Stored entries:

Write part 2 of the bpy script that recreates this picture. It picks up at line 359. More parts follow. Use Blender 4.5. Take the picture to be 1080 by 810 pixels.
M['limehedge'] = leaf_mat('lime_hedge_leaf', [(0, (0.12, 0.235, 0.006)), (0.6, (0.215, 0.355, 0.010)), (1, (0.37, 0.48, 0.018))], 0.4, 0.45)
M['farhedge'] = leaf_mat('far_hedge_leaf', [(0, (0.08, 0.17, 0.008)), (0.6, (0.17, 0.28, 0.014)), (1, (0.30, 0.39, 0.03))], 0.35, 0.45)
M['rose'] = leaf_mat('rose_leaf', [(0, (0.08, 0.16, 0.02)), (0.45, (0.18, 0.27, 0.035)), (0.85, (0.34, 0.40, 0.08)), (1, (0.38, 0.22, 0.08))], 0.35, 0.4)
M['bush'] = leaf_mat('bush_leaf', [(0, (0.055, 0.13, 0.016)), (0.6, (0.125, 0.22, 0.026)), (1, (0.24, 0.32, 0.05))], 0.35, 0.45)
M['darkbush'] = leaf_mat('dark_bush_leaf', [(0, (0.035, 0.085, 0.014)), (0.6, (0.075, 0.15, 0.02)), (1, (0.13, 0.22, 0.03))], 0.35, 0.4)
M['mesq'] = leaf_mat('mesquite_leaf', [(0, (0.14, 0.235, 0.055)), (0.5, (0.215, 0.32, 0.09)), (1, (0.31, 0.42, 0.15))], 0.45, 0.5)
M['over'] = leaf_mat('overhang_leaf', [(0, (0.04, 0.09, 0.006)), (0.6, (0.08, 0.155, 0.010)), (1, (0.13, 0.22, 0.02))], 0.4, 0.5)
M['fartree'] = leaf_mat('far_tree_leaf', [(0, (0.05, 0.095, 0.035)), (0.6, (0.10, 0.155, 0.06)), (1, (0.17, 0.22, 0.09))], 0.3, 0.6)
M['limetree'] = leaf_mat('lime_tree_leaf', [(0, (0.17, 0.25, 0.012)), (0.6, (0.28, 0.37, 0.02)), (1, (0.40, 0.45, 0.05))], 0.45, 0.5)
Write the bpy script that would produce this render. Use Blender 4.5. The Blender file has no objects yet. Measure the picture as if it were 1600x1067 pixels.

WHAT THE TASK REQUIRES
Please reproduce each record precisely as written.

RESULT OF THE TASK
Write part 2 of the bpy script that recreates this picture. It picks up at line 359. More parts follow. Use Blender 4.5. Take the picture to be 1080 by 810 pixels.
M['limehedge'] = leaf_mat('lime_hedge_leaf', [(0, (0.12, 0.235, 0.006)), (0.6, (0.215, 0.355, 0.010)), (1, (0.37, 0.48, 0.018))], 0.4, 0.45)
M['farhedge'] = leaf_mat('far_hedge_leaf', [(0, (0.08, 0.17, 0.008)), (0.6, (0.17, 0.28, 0.014)), (1, (0.30, 0.39, 0.03))], 0.35, 0.45)
M['rose'] = leaf_mat('rose_leaf', [(0, (0.08, 0.16, 0.02)), (0.45, (0.18, 0.27, 0.035)), (0.85, (0.34, 0.40, 0.08)), (1, (0.38, 0.22, 0.08))], 0.35, 0.4)
M['bush'] = leaf_mat('bush_leaf', [(0, (0.055, 0.13, 0.016)), (0.6, (0.125, 0.22, 0.026)), (1, (0.24, 0.32, 0.05))], 0.35, 0.45)
M['darkbush'] = leaf_mat('dark_bush_leaf', [(0, (0.035, 0.085, 0.014)), (0.6, (0.075, 0.15, 0.02)), (1, (0.13, 0.22, 0.03))], 0.35, 0.4)
M['mesq'] = leaf_mat('mesquite_leaf', [(0, (0.14, 0.235, 0.055)), (0.5, (0.215, 0.32, 0.09)), (1, (0.31, 0.42, 0.15))], 0.45, 0.5)
M['over'] = leaf_mat('overhang_leaf', [(0, (0.04, 0.09, 0.006)), (0.6, (0.08, 0.155, 0.010)), (1, (0.13, 0.22, 0.02))], 0.4, 0.5)
M['fartree'] = leaf_mat('far_tree_leaf', [(0, (0.05, 0.095, 0.035)), (0.6, (0.10, 0.155, 0.06)), (1, (0.17, 0.22, 0.09))], 0.3, 0.6)
M['limetree'] = leaf_mat('lime_tree_leaf', [(0, (0.17, 0.25, 0.012)), (0.6, (0.28, 0.37, 0.02)), (1, (0.40, 0.45, 0.05))], 0.45, 0.5)
Write the bpy script that would produce this render. Use Blender 4.5. The Blender file has no objects yet. Measure the picture as if it were 1600x1067 pixels.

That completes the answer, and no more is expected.